I have a laid back approach. when i practice, i don't have a schedule and just go with the flow. sometimes i'll do scales because i feel like it. or sometimes i'll work on a new song. or sometimes i'll just play every lead i know back to back. i have a lot more fun this way then sticking to a set routine.....
#14
I think practice can be fun if you don't over do it. 15-30 minutes of good practice is good every day or so, unless your really focused on a specific technique.

I personally am working on my speed playing and its a lot of fun. I love feeling my progress.
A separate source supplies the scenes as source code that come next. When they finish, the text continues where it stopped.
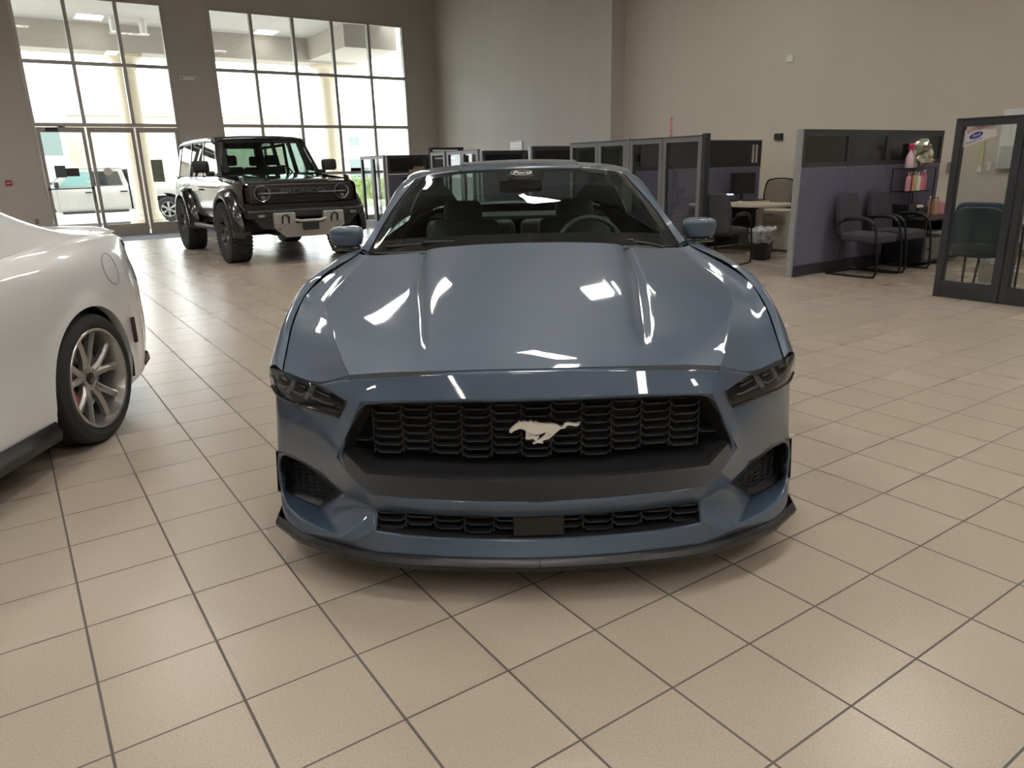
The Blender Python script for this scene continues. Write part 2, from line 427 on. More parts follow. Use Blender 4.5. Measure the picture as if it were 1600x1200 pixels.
# buildings across the lot
def building(loc, sx, sy, h, m, lab, wins, band=None, name='building'):
    t = empty(name, loc, 0, lab, 'building')
    MB().box(0, 0, 0, sx, sy, h).build('wall', m, t)
    MB().box(-.15, -.15, h, sx+.15, sy, h+.3).build('parapet', white_paint, t)
    gl = mat('dark_window_glass', (.12, .16, .15), .15)
    for (a, b, c_, d) in wins: MB().box(a, -.06, b, c_, .05, d).build('window', gl, t)
    if band: MB().box(0, -.08, band, sx, -.001, band+.12).build('ledge', mat('ledge_grey', (.35, .35, .35), .7), t)
    return t
beige_b = mat('beige_facade', (.36, .32, .25), .85, var=(.8, .08))
white_b = mat('white_facade', (.46, .455, .44), .85)
building((-6.0, 46, -.1), 21, 10, 4.6, beige_b, 'beige rendered building across the lot, seen through the entrance doors', [(3, 1.2, 4.6, 2.4)])
building((-1.5, 41.5, -.1), 4.7, 3.5, 4.2, white_b, 'white building corner with a grey window, seen through the left door pane', [(3.3, 2.5, 4.45, 3.55)])
building((22, 58, -.1), 30, 12, 6.5, white_b, 'long white two-storey building far behind the wide window', [(2.1, 3.4, 2.45, 4.1), (2.55, 3.4, 2.9, 4.1), (2.0, 1.3, 3.0, 2.4), (7.5, 3.9, 8.5, 5), (8.7, 3.9, 9.7, 5), (13, 3.9, 15, 5), (2, .6, 4.5, 1.7), (9, .6, 12, 1.7), (15, .6, 17, 1.7)], 2.7)
# clipped hedge
hm = mat('hedge_leaves', (.16, .22, .06), .7, var=(30, .5))
hb = MB(); rnd = random.Random(3)
for i in range(3600):
    x = 10.5+rnd.random()*11; y = 29+rnd.random()*1.0; z = rnd.random()*1.15
    if rnd.random() < .5: y = 29+rnd.random()*.12
    a, b_, s_ = rnd.random()*6.3, rnd.random()*3, .045+rnd.random()*.04
    M_ = Matrix.Translation((x, y, z)) @ Matrix.Rotation(a, 4, 'Z') @ Matrix.Rotation(b_, 4, 'X')
    hb.add([M_ @ Vector(p) for p in ((-s_, 0, 0), (0, -s_*.5, .01), (s_, 0, 0), (0, s_*.5, .01))], [(0, 1, 2, 3)])
hb.box(10.5, 29.12, -.1, 21.5, 29.9, 1.05)
tag(hb.build('hedge', hm, weld=False), 'long clipped green hedge outside behind the wide window', 'hedge')
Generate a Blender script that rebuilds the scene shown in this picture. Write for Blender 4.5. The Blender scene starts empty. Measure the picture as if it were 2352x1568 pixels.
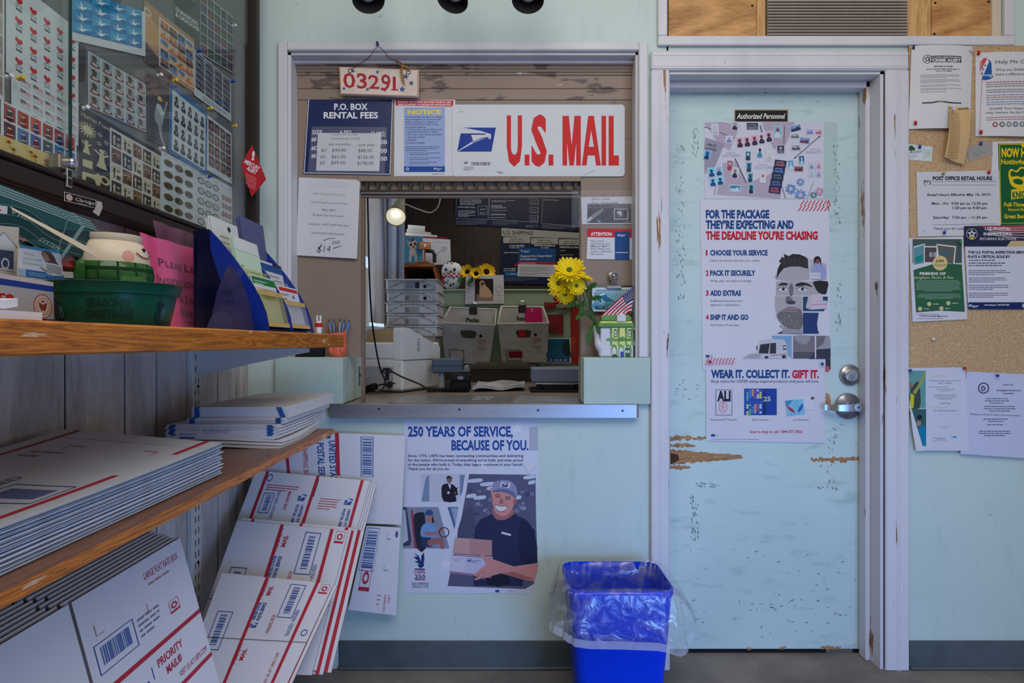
import bpy,bmesh,math,random
from mathutils import Vector,Matrix
from mathutils import noise as mnoise
from mathutils.geometry import tessellate_polygon
R = random.Random(7)
SC = bpy.context.scene
C = SC.collection

# ------------------------------------------------------------------ camera, sky, lamps, exposure
F,CX,CY,CD,CH = 1568.0,1165.0,786.0,2.45,1.17      # focal length in pixels, principal point, distance to the back wall, eye height
cam_data = bpy.data.cameras.new('camera')
cam_data.lens,cam_data.sensor_width = 24.0,36.0
cam_data.shift_x,cam_data.shift_y = 11 / 2352.0,2 / 2352.0
cam_data.clip_start = 0.05
cam = bpy.data.objects.new('camera',cam_data);C.objects.link(cam)
cam.location = (0,-CD,CH);cam.rotation_euler = (math.pi / 2,0,0)
SC.camera = cam
world = bpy.data.worlds.new('world');SC.world = world;world.use_nodes = True
bg = world.node_tree.nodes['Background']
bg.inputs[0].default_value = (1.0,0.98,0.96,1);bg.inputs[1].default_value = 0.33
def area(name,loc,rot,sx,sy,power,col):
    l = bpy.data.lights.new(name,'AREA');l.shape = 'RECTANGLE';l.size,l.size_y = sx,sy;l.energy = power;l.color = col
    o = bpy.data.objects.new(name,l);C.objects.link(o);o.location = loc;o.rotation_euler = rot
    return o
area('lobby_ceiling_light',(0.2,-2.1,2.8),(math.radians(38),0,0),2.6,1.4,38,(1.0,0.955,0.89))
area('entrance_daylight',(1.45,-2.9,0.50),(math.radians(86),0,math.radians(20)),1.3,1.0,15,(0.18,0.42,1.0)).data.spread = math.radians(100)
area('office_window_daylight',(-1.45,1.55,1.75),(0,math.radians(-90),0),1.4,1.0,34,(0.80,0.88,1.0))
area('office_ceiling_light',(0.2,1.2,2.42),(0,0,0),0.9,0.9,9.5,(1.0,0.90,0.78))
SC.view_settings.view_transform = 'Standard';SC.view_settings.look = 'None'
SC.view_settings.exposure = 0.0;SC.view_settings.gamma = 1.0;SC.view_settings.use_curve_mapping = False

# ------------------------------------------------------------------ geometry helpers
def P(px,py,y):
    """World point seen at photo pixel (px, py) on the plane y."""
    d = CD + y
    return Vector(((px - CX) / F * d,y,CH - (py - CY) / F * d))
def PXP(px,py,X):
    """World point seen at photo pixel on the plane x = X."""
    d = X * F / (px - CX)
    return Vector((X,d - CD,CH - (py - CY) / F * d))
def PZ(px,py,z):
    d = (CH - z) * F / (py - CY)
    return Vector(((px - CX) / F * d,d - CD,z))
def lin(c):
    c = c / 255.0
    return c / 12.92 if c <= 0.04045 else ((c + 0.055) / 1.055) ** 2.4
MATS = {}
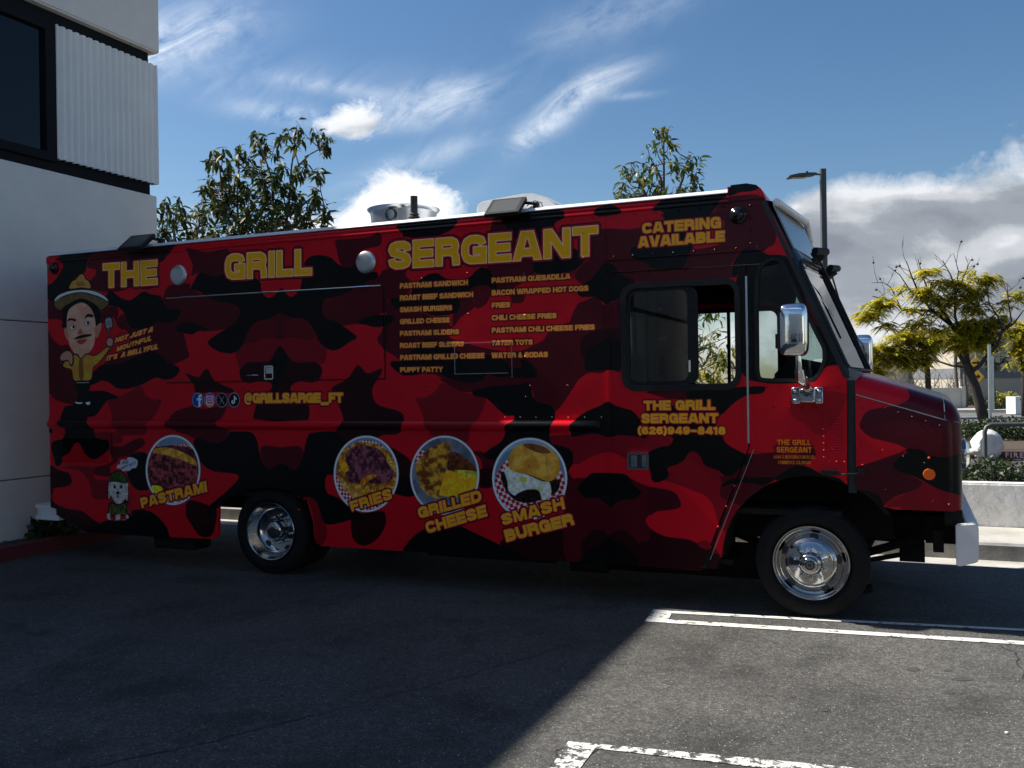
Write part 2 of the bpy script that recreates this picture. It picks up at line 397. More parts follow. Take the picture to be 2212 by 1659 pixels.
camo(X_, 2, [(10,750),(120,790),(190,810),(218,850),(215,905),(150,930),(90,935),(10,960)])
camo(X_, 2, [(0,950),(70,955),(55,1010),(90,1070),(200,1110),(310,1130),(400,1200),(450,1235),(350,1310),(300,1340),(90,1220),(0,1120)])
camo(X_, 2, [(1175,1060),(1230,1040),(1400,1100),(1425,1150),(1415,1230),(1395,1310),(1350,1345),(1280,1330),(1220,1250),(1170,1170),(1170,1110)])
camo(M_, 4, [(310,590),(380,590),(470,600),(560,590),(625,595),(650,660),(600,780),(560,790),(500,740),(440,740),(370,785),(320,740),(295,650)])
camo(M_, 3, [(920,230),(1050,220),(1200,200),(1280,165),(1300,240),(1270,280),(1180,300),(1100,350),(1100,430),(1020,460),(960,430),(925,300)])
camo(M_, 3, [(815,820),(825,740),(860,710),(960,690),(1130,610),(1190,570),(1268,540),(1330,470),(1490,490),(1530,560),(1540,640),(1450,700),(1360,720),(1360,760),(1400,800),(1300,840),(1180,880),(1110,920),(960,940),(940,912),(850,880)])
camo((88,9,23), 3, [(815,820),(825,740),(860,710),(1040,670),(1000,760),(900,830),(830,850)])
camo(X_, 3, [(1030,1370),(1100,1270),(1140,1285),(1190,1335),(1300,1295),(1312,1320),(1275,1375),(1235,1430),(1220,1490),(1240,1560),(1290,1605),(1420,1640)], 4, [(1470,320),(1490,370),(1480,440),(1430,490),(1300,500),(1260,560),(1380,600),(1520,690),(1550,760),(1540,830),(1440,835),(1300,700),(1000,570),(920,480),(950,440),(990,390),(970,320),(920,200),(890,150),(895,100)])
camo(X_, 4, [(1050,1200),(1130,1150),(1300,1130),(1330,1160),(1335,1230),(1300,1310),(1240,1380),(1160,1415),(1100,1400),(1060,1350),(1045,1270)])
camo(D_, 4, [(670,1015),(740,1030),(780,1100),(810,1180),(840,1260),(845,1340),(800,1410),(750,1380),(740,1250),(720,1120)])
# middle and right
camo(M_, 5, [(-170,1290),(-130,1150),(-40,700),(50,690),(90,800),(60,1000),(250,1060),(440,1160),(410,1240),(700,1330),(980,1360),(1180,1260),(1230,1200),(1360,1110),(1420,1120),(1440,1020),(1530,940),(1659,930),(1720,1200),(1720,1510),(1560,1540),(1480,1600),(1440,1660),(1300,1850),(1160,1870),(1110,1800),(1060,1659),(600,1640),(100,1500)])
camo(M_, 5, [(720,640),(760,300),(850,240),(900,300),(960,420),(1090,600),(1120,700),(1000,800),(900,860),(1040,900),(1020,950),(960,975),(930,960),(900,870),(800,840),(790,760),(740,685)])
camo(D_, 5, [(1390,700),(1480,660),(1540,590),(1659,480),(1720,600),(1659,700),(1600,760),(1520,800),(1430,740)])
camo(R_, 5, [(440,1160),(500,1080),(600,1000),(700,950),(800,960),(930,960),(1020,950),(1050,890),(1200,860),(1450,870),(1530,940),(1440,1020),(1420,1110),(1360,1130),(1230,1200),(1180,1270),(980,1360),(900,1340),(700,1310),(560,1290),(410,1240),(480,1180)])
camo(M_, 5, [(440,1060),(490,1000),(510,900),(570,880),(615,970),(600,1010),(500,1080),(440,1160)])
camo((94,9,23), 5, [(570,860),(620,815),(690,805),(750,840),(760,870),(720,960),(660,1000),(620,990),(610,940)])
camo(R_, 5, [(50,700),(250,680),(560,650),(600,690),(550,750),(400,760),(300,710),(190,745),(100,780)])
camo(R_, 3, [(1330,1160),(1440,1215),(1500,1300),(1659,1500),(1659,1659),(1420,1630),(1290,1600),(1240,1550),(1225,1490),(1240,1430),(1310,1330)])
camo(R_, 6, [(-50,-60),(60,50),(200,0),(300,0),(360,60),(300,130),(200,190),(60,200),(-60,160)])
camo(M_, 6, [(330,30),(430,100),(500,135),(600,140),(640,120),(800,90),(980,80),(1050,60),(740,0),(680,60),(500,60)])
camo(D_, 6, [(130,190),(200,190),(300,130),(340,70),(430,100),(500,135),(600,160),(640,180),(710,190),(690,280),(640,380),(580,480),(540,560),(300,520),(230,430),(180,310)])
camo(M_, 6, [(600,640),(690,640),(740,700),(800,720),(780,900),(700,850),(670,700)])
camo(X_, 6, [(640,790),(800,790),(770,920),(660,930)])
camo(D_, 6, [(1240,510),(1350,500),(1440,490),(1560,490),(1659,490),(1760,500),(1659,650),(1570,680),(1430,740),(1435,660),(1400,610),(1330,585),(1260,570)])
camo(X_, 6, [(830,1410),(900,1340),(1150,1280),(1400,1200),(1390,900),(1560,850),(1700,830),(1900,1100),(1900,1600),(1530,1575),(1020,1540),(980,1480)])
camo((66,8,20), 6, [(1390,900),(1560,850),(1700,850),(1640,1000),(1659,1150),(1659,1500),(1500,1400),(1400,1300),(1380,1000)])
camo(M_, 7, [(130,480),(260,445),(420,450),(560,430),(640,380),(740,370),(730,320),(1120,320),(1180,230),(1300,180),(1560,180),(1659,400),(1659,560),(1600,600),(1540,640),(1400,620),(1310,720),(1300,790),(1310,840),(1390,870),(1480,860),(1480,1000),(1400,950),(1380,880),(1300,850),(500,890),(430,850),(370,810),(310,740),(250,730),(200,780),(140,860),(60,900),(0,840),(60,740),(130,690)])
camo(R_, 7, [(1200,370),(1240,390),(1230,450),(1240,550),(1100,600),(980,600),(1060,440)])
camo(M_, 7, [(0,1110),(70,1050),(265,1075),(380,1010),(380,1280),(380,1610),(300,1620),(80,1620),(-60,1659),(-60,1300)])
camo(X_, 7, [(50,1370),(170,1290),(380,1280),(380,1410),(265,1350),(130,1440),(85,1490),(60,1520)])
camo((64,6,18), 7, [(1390,1390),(1490,1350),(1495,1450),(1390,1470)])
camo(D_, 8, [(0,510),(200,490),(320,500),(420,500),(520,520),(590,525),(600,510),(780,500),(800,530),(790,580),(700,600),(600,640),(440,690),(300,640),(150,670),(0,740)])
camo(M_, 8, [(-60,870),(0,870),(100,850),(380,818),(470,860),(550,900),(640,930),(800,960),(850,1000),(880,1070),(860,1100),(780,1120),(680,1130),(600,1180),(590,1220),(640,1280),(760,1340),(960,1370),(1100,1450),(1200,1490),(1150,1620),(1030,1640),(500,1580),(-60,1580)])
camo(X_, 8, [(620,1290),(760,1340),(960,1370),(1100,1450),(1200,1490),(1160,1640),(1000,1640),(500,1590),(530,1400),(620,1370)])
camo((66,8,20), 8, [(610,940),(640,930),(800,960),(850,1000),(880,1070),(860,1100),(780,1120),(680,1130),(620,1150)])
camo(X_, 8, [(45,1400),(100,1330),(160,1280),(240,1290),(280,1330),(340,1295),(420,1295),(530,1410),(520,1580),(60,1580),(60,1470)])
camo(M_, 8, [(600,135),(955,120),(940,190),(780,195),(680,170)])
camo(D_, 8, [(765,770),(850,740),(910,700),(940,650),(980,632),(1020,650),(1050,690),(1070,740),(1110,765),(1190,790),(1220,840),(1215,900),(1190,980),(1230,1030),(1280,1040),(1390,1080),(1300,1280),(1210,1280),(1190,1230),(1170,1150),(1130,1050),(1060,990),(980,960),(830,900),(740,870),(780,830)])
camo(M_, 8, [(1215,840),(1290,838),(1340,800),(1380,760),(1440,740),(1470,715),(1659,690),(1659,860),(1480,980),(1390,1080),(1280,1040),(1230,1030),(1195,980),(1215,900)])
camo(D_, 8, [(1020,1390),(1110,1380),(1200,1490),(1100,1450),(1040,1430)])
camo((196,13,34), 9, [(230,370),(440,400),(700,480),(620,640),(540,740),(450,780),(200,740),(130,700),(40,600),(80,540),(180,420)])
camo((165,12,30), 9, [(330,400),(700,410),(700,480),(640,600),(520,720),(400,640),(300,560)])
camo(D_, 9, [(0,830),(100,850),(180,840),(170,800),(260,760),(440,770),(480,840),(470,880),(300,880),(150,870)])
camo(M_, 9, [(-40,870),(60,860),(180,850),(300,880),(440,820),(478,830),(470,880),(400,940),(300,960),(180,1040),(100,1080),(-40,1060)])
camo(M_, 9, [(815,620),(840,570),(900,530),(1060,505),(1150,470),(1178,430),(1165,380),(1300,380),(1560,400),(1620,600),(1620,880),(1450,880),(1330,870),(1270,830),(1160,820),(1090,790),(980,760),(900,740),(840,700),(810,660)])
camo((70,9,24), 9, [(745,980),(800,950),(900,920),(1100,850),(1160,820),(1060,930),(1070,970),(1150,1000),(1290,1080),(1200,1130),(1080,1170),(1010,1220),(980,1250),(970,1200),(900,1150),(745,1120)])
camo(D_, 9, [(1290,1065),(1400,1120),(1560,1160),(1620,1160),(1620,1290),(1190,1300),(1100,1250),(1010,1250),(1030,1210),(1100,1170),(1230,1120)])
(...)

Its enjoyable.
#15
Quote by hippieboy444
I think practice can be fun if you don't over do it. 15-30 minutes of good practice is good every day or so, unless your really focused on a specific technique.

I personally am working on my speed playing and its a lot of fun. I love feeling my progress. Its enjoyable.


Progress... that is the one thing that can ruin me enjoying my guitar. I am the type who believes they need a guitar teacher because I enjoy seeing results. I feel there are a million things I need to learn on the guitar and have no idea where to start. I have the basic fun techniques*coughtappingcough* almost beat to death(And my picking technique isn't horrible, until I start trying to go fast). I kinda foo around when I play, I get slightly better every time because I practice what is fun and what I suck at, but sometimes I wish I knew exactly what to practice. That is probably why I am not as god as many who have been playing for the same amount of time as I have. I really want to find a good guitar teacher because they can tell me exactly what I am doing wrong, rather than me finding it myself(my brother thinks he's good but I want to explode during his changes for power chord to power chord).